Svay Pak, which gained global notoriety as a haven for pedophiles, is not the thriving red light area it was before it was once-again officially declared closed in November 2004, but it is definitely back in business.

Phnom Penh Municipality declared in December 2004 that a modern shopping center would be constructed at Svay Pak, and that a new bridge was to be constructed nearby across the Tonle Sap river, in a bid to attract legitimate investment to the area.

Ratha, one of several teenaged pimps hawking for customers on Wednesday and Thursday, said it is again safe for pedophiles because police no longer monitor Svay Pak.

The village in Russei Keo district on average receives two foreign customers each day, he said.

Ratha pointed to a man on a motorcycle driving by and claimed he was a plainclothes police officer, but added that there was nothing to worry about.

“The police have the same business as us. We only worry about NGOs,” he said.

The introduction over, Ratha led a reporter on Wednesday through a maze of tiny wooden houses just off the village’s main dirt road to the back door of a large, windowless brick building.

Inside, he pointed to a small room with a pink velvet-covered bed and instructed a reporter to wait.

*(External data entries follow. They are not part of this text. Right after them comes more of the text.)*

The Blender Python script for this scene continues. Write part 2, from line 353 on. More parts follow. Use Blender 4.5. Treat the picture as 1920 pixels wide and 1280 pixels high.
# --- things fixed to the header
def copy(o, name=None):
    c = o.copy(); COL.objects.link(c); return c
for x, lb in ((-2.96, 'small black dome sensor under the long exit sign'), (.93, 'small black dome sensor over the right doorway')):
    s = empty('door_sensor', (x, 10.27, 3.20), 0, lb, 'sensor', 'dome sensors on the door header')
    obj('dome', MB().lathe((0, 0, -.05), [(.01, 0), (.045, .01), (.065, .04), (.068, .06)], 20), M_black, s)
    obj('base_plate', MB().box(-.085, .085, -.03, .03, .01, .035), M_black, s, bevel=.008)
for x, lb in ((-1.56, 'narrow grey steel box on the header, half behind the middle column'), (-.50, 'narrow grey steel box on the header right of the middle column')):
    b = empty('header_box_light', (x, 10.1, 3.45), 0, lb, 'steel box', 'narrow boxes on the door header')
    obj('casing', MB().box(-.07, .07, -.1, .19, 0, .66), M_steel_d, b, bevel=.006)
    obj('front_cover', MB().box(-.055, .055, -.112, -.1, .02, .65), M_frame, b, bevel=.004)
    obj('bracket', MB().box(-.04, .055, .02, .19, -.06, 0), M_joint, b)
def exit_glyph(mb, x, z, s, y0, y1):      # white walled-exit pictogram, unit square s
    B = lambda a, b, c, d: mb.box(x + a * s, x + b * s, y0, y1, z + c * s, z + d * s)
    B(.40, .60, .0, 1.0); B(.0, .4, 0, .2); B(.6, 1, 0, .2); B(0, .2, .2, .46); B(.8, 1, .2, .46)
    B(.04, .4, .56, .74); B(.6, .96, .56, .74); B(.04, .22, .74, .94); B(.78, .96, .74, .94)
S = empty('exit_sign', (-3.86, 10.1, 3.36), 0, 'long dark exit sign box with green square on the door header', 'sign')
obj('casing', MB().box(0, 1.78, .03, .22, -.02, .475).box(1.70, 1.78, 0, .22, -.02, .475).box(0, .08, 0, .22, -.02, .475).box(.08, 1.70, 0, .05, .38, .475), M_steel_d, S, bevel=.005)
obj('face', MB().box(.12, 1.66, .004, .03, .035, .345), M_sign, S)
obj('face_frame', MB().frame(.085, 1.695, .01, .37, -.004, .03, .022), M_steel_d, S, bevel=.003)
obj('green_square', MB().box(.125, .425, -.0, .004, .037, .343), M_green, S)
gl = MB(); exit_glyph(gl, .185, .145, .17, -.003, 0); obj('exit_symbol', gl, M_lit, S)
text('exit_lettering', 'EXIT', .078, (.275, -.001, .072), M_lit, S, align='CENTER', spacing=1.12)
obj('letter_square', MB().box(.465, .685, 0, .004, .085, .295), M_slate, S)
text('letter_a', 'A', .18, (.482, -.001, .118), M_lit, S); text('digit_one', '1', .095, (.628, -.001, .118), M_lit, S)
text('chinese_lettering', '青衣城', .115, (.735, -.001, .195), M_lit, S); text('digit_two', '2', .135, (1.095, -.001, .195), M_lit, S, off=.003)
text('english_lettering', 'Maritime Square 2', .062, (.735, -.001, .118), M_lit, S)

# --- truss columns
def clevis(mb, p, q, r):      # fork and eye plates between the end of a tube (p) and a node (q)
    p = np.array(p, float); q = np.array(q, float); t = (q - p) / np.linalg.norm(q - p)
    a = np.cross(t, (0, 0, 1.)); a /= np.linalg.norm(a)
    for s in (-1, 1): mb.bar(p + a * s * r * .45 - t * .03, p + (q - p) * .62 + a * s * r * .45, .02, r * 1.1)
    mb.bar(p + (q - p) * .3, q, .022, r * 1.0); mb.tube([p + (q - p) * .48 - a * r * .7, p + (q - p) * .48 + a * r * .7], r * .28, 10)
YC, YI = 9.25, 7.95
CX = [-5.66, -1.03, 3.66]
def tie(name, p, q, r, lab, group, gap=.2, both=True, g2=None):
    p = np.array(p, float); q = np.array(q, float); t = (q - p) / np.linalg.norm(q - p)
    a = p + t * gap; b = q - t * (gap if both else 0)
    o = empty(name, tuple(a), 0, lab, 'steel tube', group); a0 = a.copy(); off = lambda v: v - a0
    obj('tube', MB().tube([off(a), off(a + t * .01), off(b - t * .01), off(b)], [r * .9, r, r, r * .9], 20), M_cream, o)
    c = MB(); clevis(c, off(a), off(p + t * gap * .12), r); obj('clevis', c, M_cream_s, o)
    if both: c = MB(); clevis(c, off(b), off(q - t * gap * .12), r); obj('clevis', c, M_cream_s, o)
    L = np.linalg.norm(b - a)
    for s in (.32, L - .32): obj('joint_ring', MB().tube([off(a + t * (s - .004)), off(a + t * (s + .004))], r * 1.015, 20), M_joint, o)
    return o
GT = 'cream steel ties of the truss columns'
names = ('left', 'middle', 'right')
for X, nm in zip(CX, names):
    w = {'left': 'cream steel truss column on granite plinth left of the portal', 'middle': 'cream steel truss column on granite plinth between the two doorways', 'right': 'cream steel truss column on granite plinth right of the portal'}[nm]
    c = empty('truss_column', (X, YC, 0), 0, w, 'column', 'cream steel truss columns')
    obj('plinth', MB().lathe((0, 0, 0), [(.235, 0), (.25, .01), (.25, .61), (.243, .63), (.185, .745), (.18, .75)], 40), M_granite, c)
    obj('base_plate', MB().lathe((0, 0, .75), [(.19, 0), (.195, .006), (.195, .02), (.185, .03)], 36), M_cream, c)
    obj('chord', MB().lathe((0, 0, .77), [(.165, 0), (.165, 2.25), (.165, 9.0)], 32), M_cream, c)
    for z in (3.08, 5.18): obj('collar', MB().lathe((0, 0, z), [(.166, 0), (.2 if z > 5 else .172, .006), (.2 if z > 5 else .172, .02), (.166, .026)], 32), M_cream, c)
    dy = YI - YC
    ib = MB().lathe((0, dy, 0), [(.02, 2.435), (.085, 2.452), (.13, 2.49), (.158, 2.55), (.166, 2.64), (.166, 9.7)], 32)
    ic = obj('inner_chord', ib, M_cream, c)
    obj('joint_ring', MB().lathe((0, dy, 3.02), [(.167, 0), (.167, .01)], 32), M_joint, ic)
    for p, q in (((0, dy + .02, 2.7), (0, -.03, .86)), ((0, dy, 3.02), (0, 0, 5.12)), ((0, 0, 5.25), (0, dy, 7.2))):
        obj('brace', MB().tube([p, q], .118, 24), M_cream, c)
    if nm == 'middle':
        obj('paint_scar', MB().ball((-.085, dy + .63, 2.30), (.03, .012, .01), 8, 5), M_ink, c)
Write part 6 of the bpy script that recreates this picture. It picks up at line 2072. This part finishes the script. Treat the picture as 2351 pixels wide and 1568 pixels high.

After five minutes, a girl of about 12 years, but who Ratha said was 13, entered the small room and said simply: “$100.”

Ratha said he could talk her price down to $40 for sexual intercourse. During a follow up visit on Thursday, Ratha said he had other girls younger than 10 year old.

Anti-pedophile NGO International Justice Mission said Thursday that it was aware that Svay Pak’s child sex trade was again operational, but added that coordinating raids on the village had proven difficult.

“It’s very difficult to do operations in that environment with the level of involvement of government officials,” an IJM official said on condition of anonymity.

“It goes all the way up the chain,” he said.

Although IJM has no direct evidence of involvement by officials in the Svay Pak child sex racket, past operations to rescue children were thwarted suspiciously after coordinating with local police ahead of raids, he added.

Keo Thea, deputy director of the municipal anti-human trafficking police, denied that police were involved with child prostitution.

“[Pimps] hardly make money, so how can they pay police,” he said.

Since Svay Pak was officially closed down, its operations have gone underground, Keo Thea said.

“The girls are living at home with their mothers and are called by pimps who bring them out when guests demand,” he said, adding that the child sex trade in the village “is small, secret and difficult to get rid of.”

Asked about Svay Pak, Interior Ministry spokesman Lieutenant General Khieu Sopheak said the battle against child prostitution is an ongoing effort, but referred further questions to the anti-human trafficking police.

Mao Saovann Phalla, police chief of Svay Pak commune, said the residents of the village were to blame for the child sex trade’s tenacious grip.

“It is difficult to completely get rid of [child prostitution],” he said.

“People in the community help the brothel owners,” he added.